Scenes as source code:
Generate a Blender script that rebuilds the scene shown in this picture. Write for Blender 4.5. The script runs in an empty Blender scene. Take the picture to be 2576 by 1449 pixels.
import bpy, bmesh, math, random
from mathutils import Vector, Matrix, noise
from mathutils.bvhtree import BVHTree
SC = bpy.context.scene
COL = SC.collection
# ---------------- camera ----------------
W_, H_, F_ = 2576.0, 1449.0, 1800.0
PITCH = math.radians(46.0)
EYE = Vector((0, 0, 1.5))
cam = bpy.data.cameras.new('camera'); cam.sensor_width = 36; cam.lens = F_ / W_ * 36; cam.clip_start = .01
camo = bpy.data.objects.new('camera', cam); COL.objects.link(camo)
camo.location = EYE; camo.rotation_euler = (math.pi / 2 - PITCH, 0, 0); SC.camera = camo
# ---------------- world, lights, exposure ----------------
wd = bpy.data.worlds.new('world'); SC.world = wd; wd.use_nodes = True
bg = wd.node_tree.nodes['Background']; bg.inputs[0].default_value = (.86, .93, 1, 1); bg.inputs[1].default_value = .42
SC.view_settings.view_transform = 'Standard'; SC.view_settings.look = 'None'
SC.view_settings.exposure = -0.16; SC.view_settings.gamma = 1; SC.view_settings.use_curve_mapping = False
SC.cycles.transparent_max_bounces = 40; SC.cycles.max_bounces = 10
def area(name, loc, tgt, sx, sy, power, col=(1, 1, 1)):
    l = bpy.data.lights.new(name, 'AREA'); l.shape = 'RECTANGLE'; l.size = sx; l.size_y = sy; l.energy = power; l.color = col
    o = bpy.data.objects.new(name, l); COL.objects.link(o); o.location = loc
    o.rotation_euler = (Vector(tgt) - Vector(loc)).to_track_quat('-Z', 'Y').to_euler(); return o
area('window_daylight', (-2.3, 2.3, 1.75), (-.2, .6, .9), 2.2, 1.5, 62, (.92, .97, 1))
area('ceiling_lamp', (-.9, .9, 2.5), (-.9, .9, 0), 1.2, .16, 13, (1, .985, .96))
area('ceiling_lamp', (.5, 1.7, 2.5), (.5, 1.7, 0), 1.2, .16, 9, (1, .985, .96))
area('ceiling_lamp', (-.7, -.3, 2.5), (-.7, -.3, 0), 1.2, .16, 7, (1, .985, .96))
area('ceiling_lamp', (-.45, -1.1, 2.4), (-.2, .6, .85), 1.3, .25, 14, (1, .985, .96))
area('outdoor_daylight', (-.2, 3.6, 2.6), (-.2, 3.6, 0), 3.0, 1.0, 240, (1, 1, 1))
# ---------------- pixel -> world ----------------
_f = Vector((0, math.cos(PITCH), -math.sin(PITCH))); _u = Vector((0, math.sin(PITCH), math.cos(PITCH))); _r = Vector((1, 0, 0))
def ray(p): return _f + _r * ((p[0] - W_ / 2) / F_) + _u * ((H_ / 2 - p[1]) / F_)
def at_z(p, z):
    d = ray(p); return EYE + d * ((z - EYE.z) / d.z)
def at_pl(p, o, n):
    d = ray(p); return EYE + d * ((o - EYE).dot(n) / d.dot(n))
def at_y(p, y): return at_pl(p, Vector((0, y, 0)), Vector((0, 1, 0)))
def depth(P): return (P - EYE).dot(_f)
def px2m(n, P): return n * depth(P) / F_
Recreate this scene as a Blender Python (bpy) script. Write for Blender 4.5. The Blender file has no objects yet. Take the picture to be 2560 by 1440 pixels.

- What the task requires
Emit the full listing verbatim.

- Full output
Generate a Blender script that rebuilds the scene shown in this picture. Write for Blender 4.5. The script runs in an empty Blender scene. Take the picture to be 2576 by 1449 pixels.
import bpy, bmesh, math, random
from mathutils import Vector, Matrix, noise
from mathutils.bvhtree import BVHTree
SC = bpy.context.scene
COL = SC.collection
# ---------------- camera ----------------
W_, H_, F_ = 2576.0, 1449.0, 1800.0
PITCH = math.radians(46.0)
EYE = Vector((0, 0, 1.5))
cam = bpy.data.cameras.new('camera'); cam.sensor_width = 36; cam.lens = F_ / W_ * 36; cam.clip_start = .01
camo = bpy.data.objects.new('camera', cam); COL.objects.link(camo)
camo.location = EYE; camo.rotation_euler = (math.pi / 2 - PITCH, 0, 0); SC.camera = camo
# ---------------- world, lights, exposure ----------------
wd = bpy.data.worlds.new('world'); SC.world = wd; wd.use_nodes = True
bg = wd.node_tree.nodes['Background']; bg.inputs[0].default_value = (.86, .93, 1, 1); bg.inputs[1].default_value = .42
SC.view_settings.view_transform = 'Standard'; SC.view_settings.look = 'None'
SC.view_settings.exposure = -0.16; SC.view_settings.gamma = 1; SC.view_settings.use_curve_mapping = False
SC.cycles.transparent_max_bounces = 40; SC.cycles.max_bounces = 10
def area(name, loc, tgt, sx, sy, power, col=(1, 1, 1)):
    l = bpy.data.lights.new(name, 'AREA'); l.shape = 'RECTANGLE'; l.size = sx; l.size_y = sy; l.energy = power; l.color = col
    o = bpy.data.objects.new(name, l); COL.objects.link(o); o.location = loc
    o.rotation_euler = (Vector(tgt) - Vector(loc)).to_track_quat('-Z', 'Y').to_euler(); return o
area('window_daylight', (-2.3, 2.3, 1.75), (-.2, .6, .9), 2.2, 1.5, 62, (.92, .97, 1))
area('ceiling_lamp', (-.9, .9, 2.5), (-.9, .9, 0), 1.2, .16, 13, (1, .985, .96))
area('ceiling_lamp', (.5, 1.7, 2.5), (.5, 1.7, 0), 1.2, .16, 9, (1, .985, .96))
area('ceiling_lamp', (-.7, -.3, 2.5), (-.7, -.3, 0), 1.2, .16, 7, (1, .985, .96))
area('ceiling_lamp', (-.45, -1.1, 2.4), (-.2, .6, .85), 1.3, .25, 14, (1, .985, .96))
area('outdoor_daylight', (-.2, 3.6, 2.6), (-.2, 3.6, 0), 3.0, 1.0, 240, (1, 1, 1))
# ---------------- pixel -> world ----------------
_f = Vector((0, math.cos(PITCH), -math.sin(PITCH))); _u = Vector((0, math.sin(PITCH), math.cos(PITCH))); _r = Vector((1, 0, 0))
def ray(p): return _f + _r * ((p[0] - W_ / 2) / F_) + _u * ((H_ / 2 - p[1]) / F_)
def at_z(p, z):
    d = ray(p); return EYE + d * ((z - EYE.z) / d.z)
def at_pl(p, o, n):
    d = ray(p); return EYE + d * ((o - EYE).dot(n) / d.dot(n))
def at_y(p, y): return at_pl(p, Vector((0, y, 0)), Vector((0, 1, 0)))
def depth(P): return (P - EYE).dot(_f)
def px2m(n, P): return n * depth(P) / F_
Recreate this scene as a Blender Python (bpy) script. Write for Blender 4.5. The Blender file has no objects yet. Take the picture to be 2560 by 1440 pixels.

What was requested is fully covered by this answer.